Prompt. Using the data below, output the first line and every line after it up to and including the line containing "from mathutils import Vector, Matrix", exactly as written and with nothing added.

Dataset excerpt.
# # #

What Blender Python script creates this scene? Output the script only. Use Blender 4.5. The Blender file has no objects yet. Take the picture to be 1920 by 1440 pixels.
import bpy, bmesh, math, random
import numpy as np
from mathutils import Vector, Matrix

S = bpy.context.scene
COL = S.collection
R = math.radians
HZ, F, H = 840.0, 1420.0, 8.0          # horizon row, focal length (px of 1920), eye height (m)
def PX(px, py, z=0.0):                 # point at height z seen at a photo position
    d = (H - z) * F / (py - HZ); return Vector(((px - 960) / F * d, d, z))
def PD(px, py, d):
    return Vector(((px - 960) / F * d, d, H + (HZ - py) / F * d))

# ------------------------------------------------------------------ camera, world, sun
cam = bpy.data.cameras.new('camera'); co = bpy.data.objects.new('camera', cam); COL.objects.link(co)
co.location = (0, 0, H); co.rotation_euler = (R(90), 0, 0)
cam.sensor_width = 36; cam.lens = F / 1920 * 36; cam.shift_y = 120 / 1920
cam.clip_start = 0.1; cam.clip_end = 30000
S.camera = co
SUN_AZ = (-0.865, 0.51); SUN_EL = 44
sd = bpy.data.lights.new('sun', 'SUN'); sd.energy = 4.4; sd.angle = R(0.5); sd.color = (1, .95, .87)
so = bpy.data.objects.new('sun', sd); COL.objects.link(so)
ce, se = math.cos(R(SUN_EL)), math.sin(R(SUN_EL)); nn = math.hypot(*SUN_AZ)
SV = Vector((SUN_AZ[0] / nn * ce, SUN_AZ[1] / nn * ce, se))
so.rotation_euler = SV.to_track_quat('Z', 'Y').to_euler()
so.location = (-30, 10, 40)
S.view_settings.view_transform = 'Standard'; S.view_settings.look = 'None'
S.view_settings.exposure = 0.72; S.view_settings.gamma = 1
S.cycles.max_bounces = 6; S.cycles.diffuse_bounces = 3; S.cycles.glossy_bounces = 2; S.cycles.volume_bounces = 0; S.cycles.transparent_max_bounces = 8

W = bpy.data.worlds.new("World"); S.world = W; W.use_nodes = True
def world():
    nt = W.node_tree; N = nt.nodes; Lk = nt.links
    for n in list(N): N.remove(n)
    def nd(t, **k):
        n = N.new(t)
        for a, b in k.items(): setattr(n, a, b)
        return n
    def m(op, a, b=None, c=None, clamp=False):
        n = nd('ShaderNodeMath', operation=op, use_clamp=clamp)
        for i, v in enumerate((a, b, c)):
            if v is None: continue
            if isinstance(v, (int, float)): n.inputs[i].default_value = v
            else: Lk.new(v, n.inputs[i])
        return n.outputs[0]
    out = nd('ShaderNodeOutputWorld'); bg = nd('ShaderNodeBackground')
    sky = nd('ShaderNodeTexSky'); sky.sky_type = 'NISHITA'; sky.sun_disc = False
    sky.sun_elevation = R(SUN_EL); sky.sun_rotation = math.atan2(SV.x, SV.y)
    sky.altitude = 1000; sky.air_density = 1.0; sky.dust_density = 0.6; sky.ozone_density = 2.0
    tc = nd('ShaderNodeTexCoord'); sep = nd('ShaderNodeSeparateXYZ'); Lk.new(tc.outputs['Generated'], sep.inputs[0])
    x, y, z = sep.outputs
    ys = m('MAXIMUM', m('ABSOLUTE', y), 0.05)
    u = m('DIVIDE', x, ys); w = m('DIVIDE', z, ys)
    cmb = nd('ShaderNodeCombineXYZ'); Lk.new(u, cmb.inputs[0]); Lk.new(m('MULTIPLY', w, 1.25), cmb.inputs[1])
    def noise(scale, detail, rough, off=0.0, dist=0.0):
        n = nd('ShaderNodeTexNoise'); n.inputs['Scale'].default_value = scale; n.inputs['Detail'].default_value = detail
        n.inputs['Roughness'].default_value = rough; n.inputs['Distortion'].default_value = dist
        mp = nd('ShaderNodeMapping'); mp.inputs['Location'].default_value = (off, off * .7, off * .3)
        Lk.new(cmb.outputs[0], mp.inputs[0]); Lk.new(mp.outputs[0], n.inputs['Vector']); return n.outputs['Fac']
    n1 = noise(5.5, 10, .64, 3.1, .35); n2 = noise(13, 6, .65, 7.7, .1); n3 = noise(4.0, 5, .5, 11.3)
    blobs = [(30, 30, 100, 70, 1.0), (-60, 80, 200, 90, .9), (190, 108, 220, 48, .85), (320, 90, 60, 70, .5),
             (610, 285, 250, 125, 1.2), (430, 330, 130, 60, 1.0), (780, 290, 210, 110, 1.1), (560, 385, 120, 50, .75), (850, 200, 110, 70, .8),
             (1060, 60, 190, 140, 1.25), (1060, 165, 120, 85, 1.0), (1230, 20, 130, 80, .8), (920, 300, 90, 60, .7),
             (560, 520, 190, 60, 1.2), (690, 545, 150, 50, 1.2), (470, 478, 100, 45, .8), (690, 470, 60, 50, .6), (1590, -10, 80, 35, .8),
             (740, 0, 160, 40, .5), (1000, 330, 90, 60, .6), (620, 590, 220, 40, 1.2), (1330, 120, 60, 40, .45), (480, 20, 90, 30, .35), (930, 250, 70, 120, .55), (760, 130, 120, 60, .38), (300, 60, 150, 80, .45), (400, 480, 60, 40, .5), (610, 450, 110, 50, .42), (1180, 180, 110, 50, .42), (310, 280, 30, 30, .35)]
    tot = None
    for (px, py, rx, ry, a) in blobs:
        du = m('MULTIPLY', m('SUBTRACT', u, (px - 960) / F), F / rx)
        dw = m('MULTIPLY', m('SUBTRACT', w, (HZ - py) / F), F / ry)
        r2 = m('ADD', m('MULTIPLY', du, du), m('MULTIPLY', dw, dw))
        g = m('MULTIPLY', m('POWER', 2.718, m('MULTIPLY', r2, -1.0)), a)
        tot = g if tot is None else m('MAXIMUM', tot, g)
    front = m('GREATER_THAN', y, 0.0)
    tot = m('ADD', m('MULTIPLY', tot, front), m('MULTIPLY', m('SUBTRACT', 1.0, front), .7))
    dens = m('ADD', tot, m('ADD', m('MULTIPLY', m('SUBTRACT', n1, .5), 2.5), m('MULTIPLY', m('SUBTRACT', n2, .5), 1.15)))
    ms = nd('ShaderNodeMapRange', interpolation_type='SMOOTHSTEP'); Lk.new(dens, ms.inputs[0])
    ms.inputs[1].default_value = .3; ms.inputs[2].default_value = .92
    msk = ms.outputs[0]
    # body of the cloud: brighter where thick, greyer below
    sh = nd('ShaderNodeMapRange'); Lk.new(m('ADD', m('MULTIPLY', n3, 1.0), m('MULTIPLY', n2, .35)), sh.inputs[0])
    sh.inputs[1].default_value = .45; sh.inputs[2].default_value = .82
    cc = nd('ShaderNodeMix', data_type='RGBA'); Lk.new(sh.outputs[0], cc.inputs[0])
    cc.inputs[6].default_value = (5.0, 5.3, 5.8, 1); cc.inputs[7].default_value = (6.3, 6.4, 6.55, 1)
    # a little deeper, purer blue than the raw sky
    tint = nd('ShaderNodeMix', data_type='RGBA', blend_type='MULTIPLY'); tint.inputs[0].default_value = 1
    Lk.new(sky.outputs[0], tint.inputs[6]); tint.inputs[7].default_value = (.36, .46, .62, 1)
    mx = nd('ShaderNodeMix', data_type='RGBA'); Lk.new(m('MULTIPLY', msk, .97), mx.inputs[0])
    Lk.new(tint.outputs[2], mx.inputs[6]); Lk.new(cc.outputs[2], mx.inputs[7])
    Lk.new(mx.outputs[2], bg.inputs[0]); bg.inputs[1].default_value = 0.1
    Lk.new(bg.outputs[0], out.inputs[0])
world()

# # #

Solution for this exercise.
What Blender Python script creates this scene? Output the script only. Use Blender 4.5. The Blender file has no objects yet. Take the picture to be 1920 by 1440 pixels.
import bpy, bmesh, math, random
import numpy as np
from mathutils import Vector, Matrix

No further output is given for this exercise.